My Lords, first of all, I would like to apologise to the noble Baroness, Lady Hamwee, for missing, in these rather disrupted circumstances, the very beginning of her speech today. But I am very pleased to be able to support her amendment and the others that are grouped with it.
In Committee, we had a discussion about some of the powers contained in this Bill, and I am pleased to be a signatory to Amendment 4. But I would also like to support Amendment 5 and, for the reasons my noble friend Lord Pannick has just advanced, Amendment 9 in the name of the noble Lord, Lord Rosser, which is about a sunset clause. Amendment 5 seeks to narrow the powers of the Secretary of State, and in a way that is at the heart also of Amendment 4, which is what I want to address this afternoon.

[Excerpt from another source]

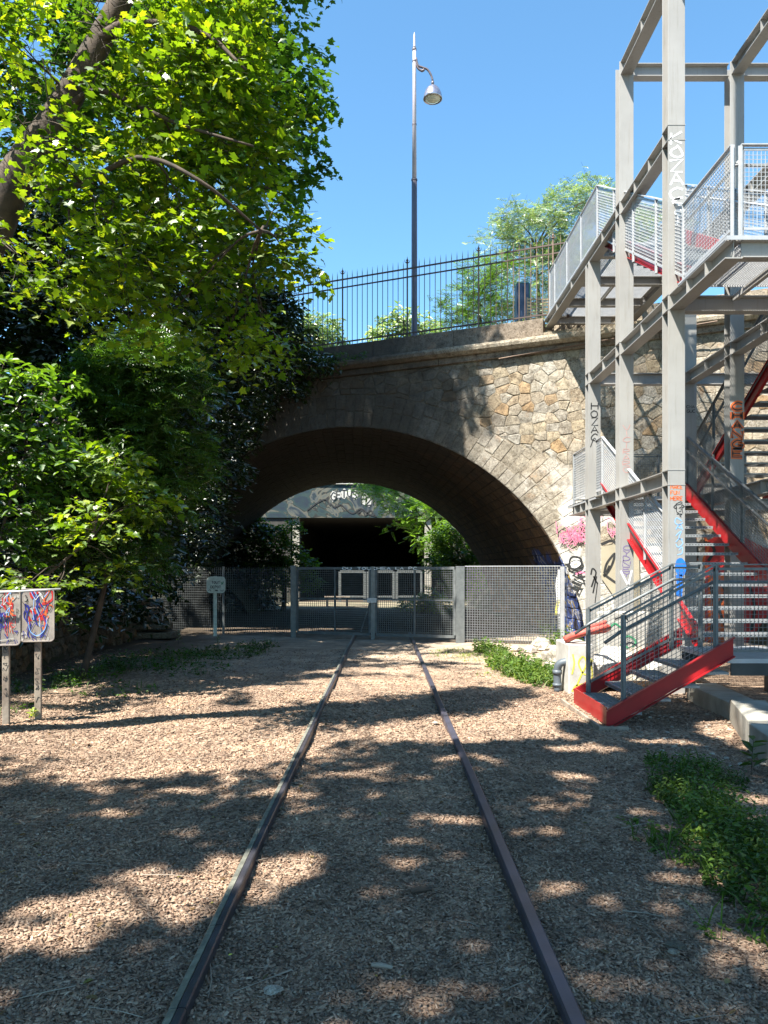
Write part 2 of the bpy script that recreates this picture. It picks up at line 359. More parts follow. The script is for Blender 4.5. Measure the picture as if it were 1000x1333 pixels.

All these amendments seek to rein in some of the powers which Ministers are taking. It is a particular pleasure to be able to follow the noble Baroness, Lady Hamwee, and my noble friend Lord Pannick. He referred to the Constitution Committee and its work, and I entirely agree that the substitution of the word “necessary” for “appropriate” places a higher threshold into the Bill—but you might wonder why on earth we would be spending so much time on just two words. Why does that really matter?
Yesterday in Grand Committee, in the context of the Trade Bill, I questioned, yet again, the Government’s overuse of secondary legislation and their unconvincing assertion that this amounts to effective parliamentary scrutiny and accountability. I recall that the last time the House of Commons failed to pass an affirmative action Motion was in 1978, the year before I was elected to the House of Commons. The chairman of the 1922 Committee, Sir Graham Brady, has rightly warned of the dangers of the Government taking a whole range of powers that effectively neuter due parliamentary process, and I agree with him.